--- BEGIN DATA EXCERPT ---

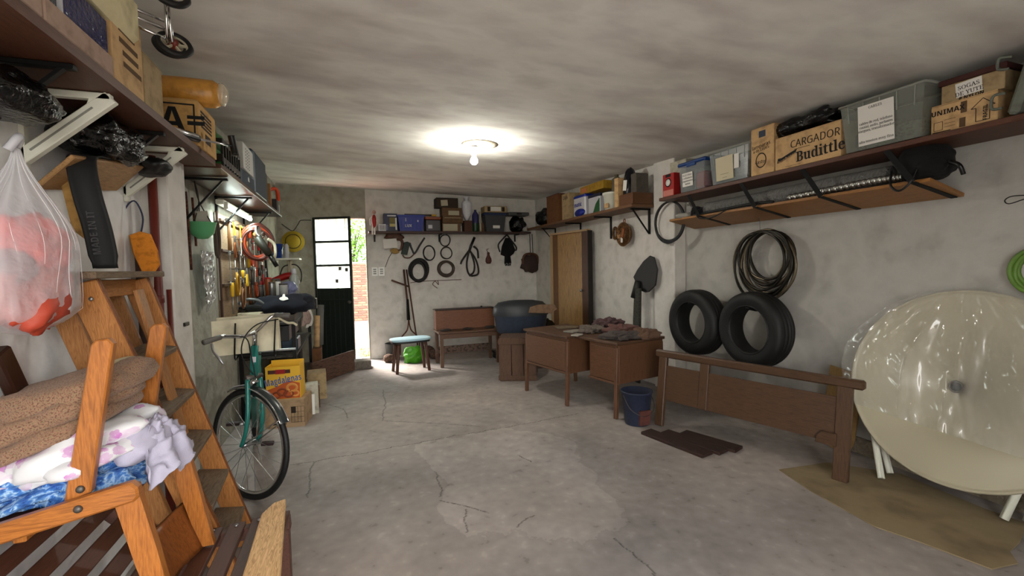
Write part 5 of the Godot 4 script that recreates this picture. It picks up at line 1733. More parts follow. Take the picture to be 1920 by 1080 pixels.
	for q in [[1.70, 0.0, 0.32, 0.145, 0.20, "lowest carton of the brown stack on the far shelf, with a pale front"], [1.72, 0.151, 0.36, 0.115, 0.21, "second carton from below in the brown stack on the far shelf"], [1.71, 0.272, 0.35, 0.135, 0.20, "third carton from below in the brown stack, with a white label"], [1.63, 0.413, 0.38, 0.16, 0.22, "topmost darkest carton of the brown stack touching the ceiling"]]:
		t = carton(q[5], V(q[0], y + q[1], -7.80), V(q[2], q[3], q[4]), rng.randf_range(-3, 3), M("darkcard", Color(0.20, 0.145, 0.10), 0.85) if q[1] > 0.4 else bc, false, "stacked_carton", "box", "brown cartons stacked on the far shelf")
		s = st()
		if q[1] == 0.0:
			bx(s, V(-0.02, 0.07, q[4] / 2.0 + 0.001), V(0.25, 0.12, 0.001), 0.0)
		elif q[1] < 0.2:
			bx(s, V(0.0, 0.085, q[4] / 2.0 + 0.001), V(0.30, 0.006, 0.001), 0.0)
		elif q[1] < 0.3:
			bx(s, V(0.03, 0.05, q[4] / 2.0 + 0.001), V(0.19, 0.075, 0.001), 0.0)
		else:
			bx(s, V(-0.05, 0.08, q[4] / 2.0 + 0.001), V(0.12, 0.10, 0.001), 0.0, T(Vector3.ZERO, V(0, 0, 4)))
		part(t, "pale_label", s, M("palelabel", Color(0.68, 0.65, 0.56), 0.9))
	s = st(true)
	lathe(s, [Vector2(0, 0), Vector2(0.015, 0.01), Vector2(0.05, 0.05), Vector2(0.085, 0.14), Vector2(0.09, 0.30), Vector2(0.075, 0.34), Vector2(0.03, 0.36), Vector2(0.06, 0.42), Vector2(0.0, 0.40)], 18)
	solo("white_sack", s, M("whitesack", Color(0.85, 0.85, 0.87), 0.6, "", V(2, 2, 2), 0.5), "white tapered sack standing right of the brown carton stack", "sack", V(2.0, y + 0.2, -7.80))
	s = st()
	bx(s, V(0, 0.098, 0), V(0.15, 0.196, 0.18), 0.003)
	solo("small_brown_box", s, M("reddishcard", Color(0.30, 0.19, 0.14), 0.85), "small reddish brown box under the white sack on the far shelf", "box", V(2.0, y, -7.80))
	t = thing("blue_green_bottle", "bottle with a blue label and green base on the far shelf", "bottle", V(2.14, y, -7.75))
	s = st(true)
	lathe(s, [Vector2(0, 0), Vector2(0.055, 0), Vector2(0.06, 0.02), Vector2(0.06, 0.15)], 16)
	part(t, "green_base", s, M("bottlegreen", Color(0.05, 0.22, 0.11), 0.4))
	s = st(true)
	lathe(s, [Vector2(0.06, 0.15), Vector2(0.06, 0.30), Vector2(0.03, 0.35), Vector2(0.022, 0.36), Vector2(0.022, 0.39), Vector2(0, 0.39)], 16)
	part(t, "blue_label", s, M("labelblue", Color(0.16, 0.16, 0.36), 0.5))
	s = st(true)
	lathe(s, [Vector2(0, 0), Vector2(0.02, 0), Vector2(0.02, 0.36), Vector2(0, 0.36)], 10)
	solo("white_stick", s, mats["palelabel"], "thin white tube standing right of the bottle on the far shelf", "tube", V(2.235, y, -7.77))
	carton("small brown carton between the bottle and the grey bin", V(2.265, y, -7.88), V(0.12, 0.17, 0.1), 0, bc, false)
	t = thing("grey_bin", "grey plastic bin with a pale lid and two labels on the far shelf", "container", V(2.49, y, -7.79))
	tub(t, 0.40, 0.34, 0.24, M("bingrey", Color(0.23, 0.235, 0.25), 0.4), 0.8, false, false)
	s = st()
	bx(s, V(0, 0.315, 0), V(0.42, 0.045, 0.25), 0.006)
	part(t, "blue_rim", s, M("rimblue", Color(0.10, 0.17, 0.30), 0.5))
	s = st()
	bx(s, V(0.02, 0.06, 0.103), V(0.13, 0.055, 0.002), 0.0, T(V(0, 0.03, 0)))
	part(t, "lower_label", s, mats["paper"])
	t = thing("labelled_box", "flat tan box with a white label lying on top of the grey bin", "box", V(2.50, y + 0.345, -7.79))
	s = st()
	bx(s, V(0, 0.055, 0), V(0.42, 0.11, 0.24), 0.006)
	part(t, "box_body", s, mats["palecard"])
	s = st()
	bx(s, V(0.0, 0.06, 0.121), V(0.19, 0.075, 0.001), 0.0)
	part(t, "white_label", s, mats["paper"])
	for x in [-0.13, 0.14]:
		s = st()
		bx(s, V(x, 0.055, 0.121), V(0.05, 0.08, 0.001), 0.0)
		part(t, "brown_patch", s, mats["inkbrown"])
	s = st(true)
	blob(s, V(0, 0.15, 0), V(0.15, 0.15, 0.12), 0.4, 0.7, 71)
	solo("black_sack", s, mats["blackbag"], "black plastic sack right of the grey bin on the far shelf", "bag", V(2.96, y - 0.01, -7.80))
	t = thing("grey_case", "flat grey case lying over the black sack on the far shelf", "case", V(2.95, y + 0.30, -7.80))
	s = st()
	bx(s, V(0, 0.03, 0), V(0.40, 0.06, 0.24), 0.012)
	part(t, "case_body", s, M("casegrey", Color(0.30, 0.30, 0.30), 0.6))
	s = st()
	bx(s, V(0.0, 0.03, 0.123), V(0.10, 0.02, 0.006), 0.002)
	part(t, "latch", s, mats["iron"])
	s = st(true)
	blob(s, V(0, 0.045, 0), V(0.07, 0.045, 0.08), 0.4, 0.8, 72)
	solo("pale_cloth", s, mats["whitecloth"], "pale crumpled cloth at the right end of the far shelf", "cloth", V(3.08, y, -7.69))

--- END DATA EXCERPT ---

» GIVEN EXERCISE
Repeat the listing in full and exactly. Do not include any images.

» SOLVED EXERCISE
Write part 5 of the Godot 4 script that recreates this picture. It picks up at line 1733. More parts follow. Take the picture to be 1920 by 1080 pixels.
	for q in [[1.70, 0.0, 0.32, 0.145, 0.20, "lowest carton of the brown stack on the far shelf, with a pale front"], [1.72, 0.151, 0.36, 0.115, 0.21, "second carton from below in the brown stack on the far shelf"], [1.71, 0.272, 0.35, 0.135, 0.20, "third carton from below in the brown stack, with a white label"], [1.63, 0.413, 0.38, 0.16, 0.22, "topmost darkest carton of the brown stack touching the ceiling"]]:
		t = carton(q[5], V(q[0], y + q[1], -7.80), V(q[2], q[3], q[4]), rng.randf_range(-3, 3), M("darkcard", Color(0.20, 0.145, 0.10), 0.85) if q[1] > 0.4 else bc, false, "stacked_carton", "box", "brown cartons stacked on the far shelf")
		s = st()
		if q[1] == 0.0:
			bx(s, V(-0.02, 0.07, q[4] / 2.0 + 0.001), V(0.25, 0.12, 0.001), 0.0)
		elif q[1] < 0.2:
			bx(s, V(0.0, 0.085, q[4] / 2.0 + 0.001), V(0.30, 0.006, 0.001), 0.0)
		elif q[1] < 0.3:
			bx(s, V(0.03, 0.05, q[4] / 2.0 + 0.001), V(0.19, 0.075, 0.001), 0.0)
		else:
			bx(s, V(-0.05, 0.08, q[4] / 2.0 + 0.001), V(0.12, 0.10, 0.001), 0.0, T(Vector3.ZERO, V(0, 0, 4)))
		part(t, "pale_label", s, M("palelabel", Color(0.68, 0.65, 0.56), 0.9))
	s = st(true)
	lathe(s, [Vector2(0, 0), Vector2(0.015, 0.01), Vector2(0.05, 0.05), Vector2(0.085, 0.14), Vector2(0.09, 0.30), Vector2(0.075, 0.34), Vector2(0.03, 0.36), Vector2(0.06, 0.42), Vector2(0.0, 0.40)], 18)
	solo("white_sack", s, M("whitesack", Color(0.85, 0.85, 0.87), 0.6, "", V(2, 2, 2), 0.5), "white tapered sack standing right of the brown carton stack", "sack", V(2.0, y + 0.2, -7.80))
	s = st()
	bx(s, V(0, 0.098, 0), V(0.15, 0.196, 0.18), 0.003)
	solo("small_brown_box", s, M("reddishcard", Color(0.30, 0.19, 0.14), 0.85), "small reddish brown box under the white sack on the far shelf", "box", V(2.0, y, -7.80))
	t = thing("blue_green_bottle", "bottle with a blue label and green base on the far shelf", "bottle", V(2.14, y, -7.75))
	s = st(true)
	lathe(s, [Vector2(0, 0), Vector2(0.055, 0), Vector2(0.06, 0.02), Vector2(0.06, 0.15)], 16)
	part(t, "green_base", s, M("bottlegreen", Color(0.05, 0.22, 0.11), 0.4))
	s = st(true)
	lathe(s, [Vector2(0.06, 0.15), Vector2(0.06, 0.30), Vector2(0.03, 0.35), Vector2(0.022, 0.36), Vector2(0.022, 0.39), Vector2(0, 0.39)], 16)
	part(t, "blue_label", s, M("labelblue", Color(0.16, 0.16, 0.36), 0.5))
	s = st(true)
	lathe(s, [Vector2(0, 0), Vector2(0.02, 0), Vector2(0.02, 0.36), Vector2(0, 0.36)], 10)
	solo("white_stick", s, mats["palelabel"], "thin white tube standing right of the bottle on the far shelf", "tube", V(2.235, y, -7.77))
	carton("small brown carton between the bottle and the grey bin", V(2.265, y, -7.88), V(0.12, 0.17, 0.1), 0, bc, false)
	t = thing("grey_bin", "grey plastic bin with a pale lid and two labels on the far shelf", "container", V(2.49, y, -7.79))
	tub(t, 0.40, 0.34, 0.24, M("bingrey", Color(0.23, 0.235, 0.25), 0.4), 0.8, false, false)
	s = st()
	bx(s, V(0, 0.315, 0), V(0.42, 0.045, 0.25), 0.006)
	part(t, "blue_rim", s, M("rimblue", Color(0.10, 0.17, 0.30), 0.5))
	s = st()
	bx(s, V(0.02, 0.06, 0.103), V(0.13, 0.055, 0.002), 0.0, T(V(0, 0.03, 0)))
	part(t, "lower_label", s, mats["paper"])
	t = thing("labelled_box", "flat tan box with a white label lying on top of the grey bin", "box", V(2.50, y + 0.345, -7.79))
	s = st()
	bx(s, V(0, 0.055, 0), V(0.42, 0.11, 0.24), 0.006)
	part(t, "box_body", s, mats["palecard"])
	s = st()
	bx(s, V(0.0, 0.06, 0.121), V(0.19, 0.075, 0.001), 0.0)
	part(t, "white_label", s, mats["paper"])
	for x in [-0.13, 0.14]:
		s = st()
		bx(s, V(x, 0.055, 0.121), V(0.05, 0.08, 0.001), 0.0)
		part(t, "brown_patch", s, mats["inkbrown"])
	s = st(true)
	blob(s, V(0, 0.15, 0), V(0.15, 0.15, 0.12), 0.4, 0.7, 71)
	solo("black_sack", s, mats["blackbag"], "black plastic sack right of the grey bin on the far shelf", "bag", V(2.96, y - 0.01, -7.80))
	t = thing("grey_case", "flat grey case lying over the black sack on the far shelf", "case", V(2.95, y + 0.30, -7.80))
	s = st()
	bx(s, V(0, 0.03, 0), V(0.40, 0.06, 0.24), 0.012)
	part(t, "case_body", s, M("casegrey", Color(0.30, 0.30, 0.30), 0.6))
	s = st()
	bx(s, V(0.0, 0.03, 0.123), V(0.10, 0.02, 0.006), 0.002)
	part(t, "latch", s, mats["iron"])
	s = st(true)
	blob(s, V(0, 0.045, 0), V(0.07, 0.045, 0.08), 0.4, 0.8, 72)
	solo("pale_cloth", s, mats["whitecloth"], "pale crumpled cloth at the right end of the far shelf", "cloth", V(3.08, y, -7.69))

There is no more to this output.